See The Top 5 Ferraris On The Block At This Weekend's Amelia Island Auction

Jump to Latest

RM Sotheby’s Amelia Island auction is a treat for buyers and admirers alike. Some of the coolest and most rare cars will be on display – and attainable, for the right price – which are rarely seen by the public. Bentleys from the 1920’s, old model Fords, and modern supercars are littered throughout the weekend event.

But we’re a little biased. Despite the superstar cars that’ll be up for auction, we can’t wait for the Ferraris that’ll make the trip to Amelia Island. Spanning across Ferrari’s history, there’s an assortment of unique Ferraris that may have been forgotten, but will get their time to shine once more during the March 12 weekend.

These are the five Ferraris we’re the most excited about:

 1962 Ferrari 400 Superamerica LWB Coupe Aerodinamico by Pininfarina

Whoever says the supercar is a late–20th century invention is a liar. Well, they’re misinformed at the very least.
Case in point: this ’62 Ferrari 400 Superamerica.

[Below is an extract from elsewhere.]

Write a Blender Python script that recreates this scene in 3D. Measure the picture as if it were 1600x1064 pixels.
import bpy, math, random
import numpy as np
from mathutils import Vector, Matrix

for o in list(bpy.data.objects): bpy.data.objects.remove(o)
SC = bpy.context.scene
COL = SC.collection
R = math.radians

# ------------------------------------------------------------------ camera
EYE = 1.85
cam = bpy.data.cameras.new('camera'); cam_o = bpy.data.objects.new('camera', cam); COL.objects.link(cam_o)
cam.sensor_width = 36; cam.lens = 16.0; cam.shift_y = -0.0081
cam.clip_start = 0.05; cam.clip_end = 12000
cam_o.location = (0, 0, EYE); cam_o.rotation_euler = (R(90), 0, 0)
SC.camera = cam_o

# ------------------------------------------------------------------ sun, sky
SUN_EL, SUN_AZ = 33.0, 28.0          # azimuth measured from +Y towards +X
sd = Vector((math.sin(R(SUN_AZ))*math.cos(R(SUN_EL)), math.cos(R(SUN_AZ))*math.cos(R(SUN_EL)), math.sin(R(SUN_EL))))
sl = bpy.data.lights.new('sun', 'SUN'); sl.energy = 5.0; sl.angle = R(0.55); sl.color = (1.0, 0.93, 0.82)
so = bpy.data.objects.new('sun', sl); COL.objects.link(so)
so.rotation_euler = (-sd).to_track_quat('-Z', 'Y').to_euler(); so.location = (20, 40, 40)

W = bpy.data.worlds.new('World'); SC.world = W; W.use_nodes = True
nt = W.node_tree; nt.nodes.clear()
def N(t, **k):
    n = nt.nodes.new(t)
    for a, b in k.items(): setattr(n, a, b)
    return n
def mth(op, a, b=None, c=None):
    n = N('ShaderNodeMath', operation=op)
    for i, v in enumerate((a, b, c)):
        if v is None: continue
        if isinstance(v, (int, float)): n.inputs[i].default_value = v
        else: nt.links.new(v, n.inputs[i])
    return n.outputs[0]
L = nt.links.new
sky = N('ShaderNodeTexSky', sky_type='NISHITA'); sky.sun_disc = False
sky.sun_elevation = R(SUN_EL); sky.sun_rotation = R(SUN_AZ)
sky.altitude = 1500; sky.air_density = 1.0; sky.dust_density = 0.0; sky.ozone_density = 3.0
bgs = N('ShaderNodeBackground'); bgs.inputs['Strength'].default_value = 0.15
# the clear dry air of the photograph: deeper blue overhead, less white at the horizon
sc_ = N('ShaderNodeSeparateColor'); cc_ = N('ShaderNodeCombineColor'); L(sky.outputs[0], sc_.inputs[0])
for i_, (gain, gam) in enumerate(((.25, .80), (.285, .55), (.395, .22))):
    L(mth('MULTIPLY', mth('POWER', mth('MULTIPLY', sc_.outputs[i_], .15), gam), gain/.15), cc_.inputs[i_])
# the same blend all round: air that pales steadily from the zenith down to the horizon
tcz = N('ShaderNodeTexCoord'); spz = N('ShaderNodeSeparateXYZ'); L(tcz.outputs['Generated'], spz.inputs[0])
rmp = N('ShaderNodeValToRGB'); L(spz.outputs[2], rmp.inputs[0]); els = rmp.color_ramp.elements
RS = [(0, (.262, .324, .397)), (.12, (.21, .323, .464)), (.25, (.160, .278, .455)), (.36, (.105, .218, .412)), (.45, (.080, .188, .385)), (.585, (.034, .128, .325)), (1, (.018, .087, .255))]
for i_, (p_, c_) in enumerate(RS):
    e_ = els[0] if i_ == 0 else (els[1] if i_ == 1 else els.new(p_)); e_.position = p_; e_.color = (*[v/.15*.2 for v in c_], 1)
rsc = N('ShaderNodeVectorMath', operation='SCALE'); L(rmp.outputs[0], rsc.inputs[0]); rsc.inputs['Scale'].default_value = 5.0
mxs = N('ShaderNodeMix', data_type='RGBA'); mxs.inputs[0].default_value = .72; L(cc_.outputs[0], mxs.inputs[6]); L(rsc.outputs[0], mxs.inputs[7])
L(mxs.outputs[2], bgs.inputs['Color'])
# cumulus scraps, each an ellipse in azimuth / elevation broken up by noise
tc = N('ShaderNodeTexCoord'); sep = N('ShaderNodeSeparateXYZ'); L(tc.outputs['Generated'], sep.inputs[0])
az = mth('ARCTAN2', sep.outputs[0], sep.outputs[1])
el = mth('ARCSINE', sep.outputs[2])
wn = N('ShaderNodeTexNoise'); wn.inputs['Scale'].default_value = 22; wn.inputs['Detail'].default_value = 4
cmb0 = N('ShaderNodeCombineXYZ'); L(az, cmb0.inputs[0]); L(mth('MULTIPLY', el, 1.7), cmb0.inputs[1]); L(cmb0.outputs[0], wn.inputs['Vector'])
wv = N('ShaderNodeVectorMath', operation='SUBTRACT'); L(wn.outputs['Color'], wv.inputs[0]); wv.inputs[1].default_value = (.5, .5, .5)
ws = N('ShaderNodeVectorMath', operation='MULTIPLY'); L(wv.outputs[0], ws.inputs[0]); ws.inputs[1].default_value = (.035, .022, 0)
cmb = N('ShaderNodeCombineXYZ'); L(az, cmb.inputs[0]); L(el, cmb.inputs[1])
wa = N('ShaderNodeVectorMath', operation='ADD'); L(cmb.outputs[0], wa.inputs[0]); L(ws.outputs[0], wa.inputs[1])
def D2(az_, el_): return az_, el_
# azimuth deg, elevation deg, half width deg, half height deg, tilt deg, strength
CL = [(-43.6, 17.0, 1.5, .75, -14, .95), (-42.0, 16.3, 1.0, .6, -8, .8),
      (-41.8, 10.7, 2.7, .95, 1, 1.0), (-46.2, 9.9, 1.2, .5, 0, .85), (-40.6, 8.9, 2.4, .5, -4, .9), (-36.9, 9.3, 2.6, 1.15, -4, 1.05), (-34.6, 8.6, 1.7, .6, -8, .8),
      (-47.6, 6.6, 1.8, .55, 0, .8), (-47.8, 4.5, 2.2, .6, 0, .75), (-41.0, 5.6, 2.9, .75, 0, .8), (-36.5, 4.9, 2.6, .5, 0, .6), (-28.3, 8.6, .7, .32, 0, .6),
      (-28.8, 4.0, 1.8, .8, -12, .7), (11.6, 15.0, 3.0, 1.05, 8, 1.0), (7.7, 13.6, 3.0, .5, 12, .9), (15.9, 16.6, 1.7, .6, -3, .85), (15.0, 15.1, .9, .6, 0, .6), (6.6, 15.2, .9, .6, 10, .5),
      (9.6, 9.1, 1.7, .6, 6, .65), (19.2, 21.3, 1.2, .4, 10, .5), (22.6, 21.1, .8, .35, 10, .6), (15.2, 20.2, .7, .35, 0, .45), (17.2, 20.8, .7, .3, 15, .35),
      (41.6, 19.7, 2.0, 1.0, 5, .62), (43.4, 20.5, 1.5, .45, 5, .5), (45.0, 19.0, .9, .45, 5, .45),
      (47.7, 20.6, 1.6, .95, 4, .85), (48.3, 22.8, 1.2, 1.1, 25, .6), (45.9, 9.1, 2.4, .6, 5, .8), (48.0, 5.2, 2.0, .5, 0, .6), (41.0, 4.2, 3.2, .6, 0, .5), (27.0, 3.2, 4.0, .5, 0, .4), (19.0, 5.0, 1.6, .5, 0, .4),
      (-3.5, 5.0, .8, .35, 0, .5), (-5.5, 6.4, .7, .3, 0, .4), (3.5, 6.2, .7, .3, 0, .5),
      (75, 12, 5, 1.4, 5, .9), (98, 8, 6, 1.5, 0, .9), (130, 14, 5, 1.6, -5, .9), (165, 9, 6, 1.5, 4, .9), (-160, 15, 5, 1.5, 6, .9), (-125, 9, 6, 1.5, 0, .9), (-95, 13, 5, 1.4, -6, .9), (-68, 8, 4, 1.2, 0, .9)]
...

With a chassis derived from the latest racing engineering at the time, and the most powerful engine possible, the Superamerica and Superfast cars from Ferrari were made for its very best clients.
The long-wheelbase coupe aerodinamico, one of 18 similar vehicles built, is expected to go in the range of $2,700,000 - $3,300,000.

 1968 Ferrari 330 GTS by Pininfarina

Ferrari replaced the 275 GTS with the 330 GTS, an elegant, open-top, V-12 grand tourer. While it was made for a higher class – there’s plenty of room for two plus their luggage – the 330 still boasted incredible performance figures.
It boasted a top speed of 150 mph and a quarter-mile time of 15 seconds at just under 100 mph, easily going toe-to-toe with any road rival.
The 330 GTS epitomized mid-’60s Italian GT styling with its uncluttered and elegant design, from the classic nose characterized by its shallow egg-crate oval grille, to its triple-louvered vents on the rear flanks of the front fenders. Look for this 330 GTS to go between $2,300,000 - $2,600,000.

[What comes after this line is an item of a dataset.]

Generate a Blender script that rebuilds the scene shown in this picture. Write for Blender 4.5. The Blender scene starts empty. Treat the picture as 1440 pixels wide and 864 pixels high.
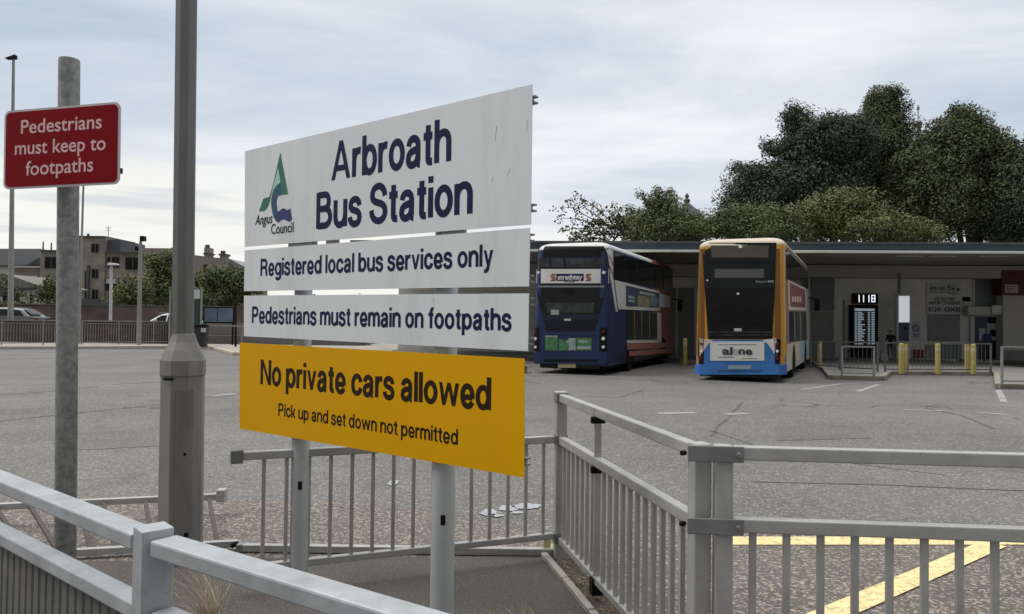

 1957 Ferrari 250 GT Berlinetta 'Tour de France'

The 250 GT LWB Berlinetta is arguably the most significant competition automobile of Ferrari’s illustrious history. It dominated the GT-class racing in the late 1950’s, with Oliver Gendebien winning the ‘Tour de France’ three years straight (‘67-‘69), hence the Berlinetta’s moniker.
Today, the Berlinetta is recognized as the most successful 250 GT. This model – price available on request – has mpressive competition history, including TdF, Spa, Reims, Monza, and Montlhéry, original matching-numbers engine, and is eligible for major vintage events worldwide.

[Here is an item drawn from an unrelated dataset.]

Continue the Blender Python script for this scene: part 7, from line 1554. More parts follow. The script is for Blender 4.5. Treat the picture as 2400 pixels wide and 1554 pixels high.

 1972 Ferrari 365 GTC/4 by Pininfarina

Introduced at the Geneva Motor Show in 1971 as the replacement for Ferrari’s 365 GTC, the 365 GTC/4 opted for more aggressive and angular designs that looked a lot more like a 365 GTB/4Daytona. The major difference between the two popular models was addition of rear seats in the GTC/4, a more practical touch to the speedster. This is one of only 500 examples built over an 18-month period, making it rarer than both its predecessor and Daytona. It may not enjoy the same accolades as other Ferraris, but the 365 GTC/4 did receive First in Class at the 2014 Santa Fe Concorso.
With the practicality of added seats and the soul of a Daytona, this is an excellent Ferrari for the family man.


 2011 Ferrari 599 GTO

In its time, the 599 GTO was the most powerful road car that Ferrari had ever built. After successfully testing the 599XX program in 2009, where 29 track-only examples were built, Ferrari knew they had a hit if they made a street-legal model.
The GTO has 670 brake horsepower, more juice than the fabled Enzo. They held nothing back in ensuring the 599 GTO would be Ferrari’s new performance benchmark, and virtually everything was addressed. Along with the increase in power, Ferrari increased the shift speed on the F1-style gearbox to a lightning quick 60 milliseconds, while the aerodynamics were revised to provide additional downforce.
This is one of the more modern Ferraris that’ll be at Amelia Island in a couple of weeks, but is still a modern-day collectible. Within the marque’s history, the 599 GTO can be considered the first limited-production performance-oriented grand tourer produced since the 275 GTB/C, connecting it to a celebrated part of Ferrari’s history.